WHAT TO PRODUCE: Write out each line exactly as it stands, please.

SUPPLIED MATERIAL:
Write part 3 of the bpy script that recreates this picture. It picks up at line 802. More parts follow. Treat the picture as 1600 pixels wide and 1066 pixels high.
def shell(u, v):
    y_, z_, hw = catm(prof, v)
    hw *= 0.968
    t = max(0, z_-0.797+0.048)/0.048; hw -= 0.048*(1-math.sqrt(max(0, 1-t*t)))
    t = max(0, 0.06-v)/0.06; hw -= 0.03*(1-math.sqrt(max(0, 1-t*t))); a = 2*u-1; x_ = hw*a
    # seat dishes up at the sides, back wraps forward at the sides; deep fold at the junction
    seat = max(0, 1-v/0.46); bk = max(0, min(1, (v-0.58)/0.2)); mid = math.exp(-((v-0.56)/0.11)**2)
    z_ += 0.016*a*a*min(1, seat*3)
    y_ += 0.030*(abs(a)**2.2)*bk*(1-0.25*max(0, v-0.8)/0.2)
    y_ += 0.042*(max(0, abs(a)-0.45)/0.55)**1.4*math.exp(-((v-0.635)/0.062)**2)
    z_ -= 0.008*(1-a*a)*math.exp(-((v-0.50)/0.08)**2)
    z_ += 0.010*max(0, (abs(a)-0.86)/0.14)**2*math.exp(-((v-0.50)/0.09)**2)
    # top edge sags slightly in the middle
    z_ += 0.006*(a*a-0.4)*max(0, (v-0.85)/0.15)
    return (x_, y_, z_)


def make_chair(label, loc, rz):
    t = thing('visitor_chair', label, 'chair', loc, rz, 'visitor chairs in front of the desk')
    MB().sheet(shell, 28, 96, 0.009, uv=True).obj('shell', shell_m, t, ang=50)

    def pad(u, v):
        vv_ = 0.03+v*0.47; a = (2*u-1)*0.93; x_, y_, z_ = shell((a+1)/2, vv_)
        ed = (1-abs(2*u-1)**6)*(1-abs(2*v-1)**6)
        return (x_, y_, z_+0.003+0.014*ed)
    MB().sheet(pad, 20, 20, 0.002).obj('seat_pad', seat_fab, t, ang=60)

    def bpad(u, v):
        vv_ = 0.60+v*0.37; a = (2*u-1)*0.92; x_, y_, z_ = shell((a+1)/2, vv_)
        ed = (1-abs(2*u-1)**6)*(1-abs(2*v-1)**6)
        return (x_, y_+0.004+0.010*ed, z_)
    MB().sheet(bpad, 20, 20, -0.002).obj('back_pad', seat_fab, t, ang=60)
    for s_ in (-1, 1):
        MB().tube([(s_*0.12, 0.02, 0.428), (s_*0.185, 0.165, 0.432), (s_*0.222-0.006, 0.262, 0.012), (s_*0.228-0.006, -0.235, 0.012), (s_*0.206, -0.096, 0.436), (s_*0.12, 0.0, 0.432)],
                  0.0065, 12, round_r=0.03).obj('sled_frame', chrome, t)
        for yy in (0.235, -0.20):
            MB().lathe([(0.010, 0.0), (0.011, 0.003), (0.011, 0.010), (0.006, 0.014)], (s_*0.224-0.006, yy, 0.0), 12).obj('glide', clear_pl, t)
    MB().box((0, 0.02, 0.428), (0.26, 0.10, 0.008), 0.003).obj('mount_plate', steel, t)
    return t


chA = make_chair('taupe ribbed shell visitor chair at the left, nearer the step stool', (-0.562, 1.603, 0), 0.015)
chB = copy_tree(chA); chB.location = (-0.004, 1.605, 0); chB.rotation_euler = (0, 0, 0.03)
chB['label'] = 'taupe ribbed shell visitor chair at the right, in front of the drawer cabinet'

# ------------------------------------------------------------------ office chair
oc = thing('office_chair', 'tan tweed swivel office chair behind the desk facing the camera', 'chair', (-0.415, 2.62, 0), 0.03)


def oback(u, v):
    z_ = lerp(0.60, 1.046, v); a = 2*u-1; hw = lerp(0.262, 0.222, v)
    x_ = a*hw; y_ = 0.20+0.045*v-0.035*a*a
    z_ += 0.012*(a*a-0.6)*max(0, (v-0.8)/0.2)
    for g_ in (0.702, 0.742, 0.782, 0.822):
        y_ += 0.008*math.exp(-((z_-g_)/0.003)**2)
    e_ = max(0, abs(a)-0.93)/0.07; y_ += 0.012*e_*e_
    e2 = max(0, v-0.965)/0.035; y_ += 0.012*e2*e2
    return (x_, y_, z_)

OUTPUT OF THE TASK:
Write part 3 of the bpy script that recreates this picture. It picks up at line 802. More parts follow. Treat the picture as 1600 pixels wide and 1066 pixels high.
def shell(u, v):
    y_, z_, hw = catm(prof, v)
    hw *= 0.968
    t = max(0, z_-0.797+0.048)/0.048; hw -= 0.048*(1-math.sqrt(max(0, 1-t*t)))
    t = max(0, 0.06-v)/0.06; hw -= 0.03*(1-math.sqrt(max(0, 1-t*t))); a = 2*u-1; x_ = hw*a
    # seat dishes up at the sides, back wraps forward at the sides; deep fold at the junction
    seat = max(0, 1-v/0.46); bk = max(0, min(1, (v-0.58)/0.2)); mid = math.exp(-((v-0.56)/0.11)**2)
    z_ += 0.016*a*a*min(1, seat*3)
    y_ += 0.030*(abs(a)**2.2)*bk*(1-0.25*max(0, v-0.8)/0.2)
    y_ += 0.042*(max(0, abs(a)-0.45)/0.55)**1.4*math.exp(-((v-0.635)/0.062)**2)
    z_ -= 0.008*(1-a*a)*math.exp(-((v-0.50)/0.08)**2)
    z_ += 0.010*max(0, (abs(a)-0.86)/0.14)**2*math.exp(-((v-0.50)/0.09)**2)
    # top edge sags slightly in the middle
    z_ += 0.006*(a*a-0.4)*max(0, (v-0.85)/0.15)
    return (x_, y_, z_)


def make_chair(label, loc, rz):
    t = thing('visitor_chair', label, 'chair', loc, rz, 'visitor chairs in front of the desk')
    MB().sheet(shell, 28, 96, 0.009, uv=True).obj('shell', shell_m, t, ang=50)

    def pad(u, v):
        vv_ = 0.03+v*0.47; a = (2*u-1)*0.93; x_, y_, z_ = shell((a+1)/2, vv_)
        ed = (1-abs(2*u-1)**6)*(1-abs(2*v-1)**6)
        return (x_, y_, z_+0.003+0.014*ed)
    MB().sheet(pad, 20, 20, 0.002).obj('seat_pad', seat_fab, t, ang=60)

    def bpad(u, v):
        vv_ = 0.60+v*0.37; a = (2*u-1)*0.92; x_, y_, z_ = shell((a+1)/2, vv_)
        ed = (1-abs(2*u-1)**6)*(1-abs(2*v-1)**6)
        return (x_, y_+0.004+0.010*ed, z_)
    MB().sheet(bpad, 20, 20, -0.002).obj('back_pad', seat_fab, t, ang=60)
    for s_ in (-1, 1):
        MB().tube([(s_*0.12, 0.02, 0.428), (s_*0.185, 0.165, 0.432), (s_*0.222-0.006, 0.262, 0.012), (s_*0.228-0.006, -0.235, 0.012), (s_*0.206, -0.096, 0.436), (s_*0.12, 0.0, 0.432)],
                  0.0065, 12, round_r=0.03).obj('sled_frame', chrome, t)
        for yy in (0.235, -0.20):
            MB().lathe([(0.010, 0.0), (0.011, 0.003), (0.011, 0.010), (0.006, 0.014)], (s_*0.224-0.006, yy, 0.0), 12).obj('glide', clear_pl, t)
    MB().box((0, 0.02, 0.428), (0.26, 0.10, 0.008), 0.003).obj('mount_plate', steel, t)
    return t


chA = make_chair('taupe ribbed shell visitor chair at the left, nearer the step stool', (-0.562, 1.603, 0), 0.015)
chB = copy_tree(chA); chB.location = (-0.004, 1.605, 0); chB.rotation_euler = (0, 0, 0.03)
chB['label'] = 'taupe ribbed shell visitor chair at the right, in front of the drawer cabinet'

# ------------------------------------------------------------------ office chair
oc = thing('office_chair', 'tan tweed swivel office chair behind the desk facing the camera', 'chair', (-0.415, 2.62, 0), 0.03)


def oback(u, v):
    z_ = lerp(0.60, 1.046, v); a = 2*u-1; hw = lerp(0.262, 0.222, v)
    x_ = a*hw; y_ = 0.20+0.045*v-0.035*a*a
    z_ += 0.012*(a*a-0.6)*max(0, (v-0.8)/0.2)
    for g_ in (0.702, 0.742, 0.782, 0.822):
        y_ += 0.008*math.exp(-((z_-g_)/0.003)**2)
    e_ = max(0, abs(a)-0.93)/0.07; y_ += 0.012*e_*e_
    e2 = max(0, v-0.965)/0.035; y_ += 0.012*e2*e2
    return (x_, y_, z_)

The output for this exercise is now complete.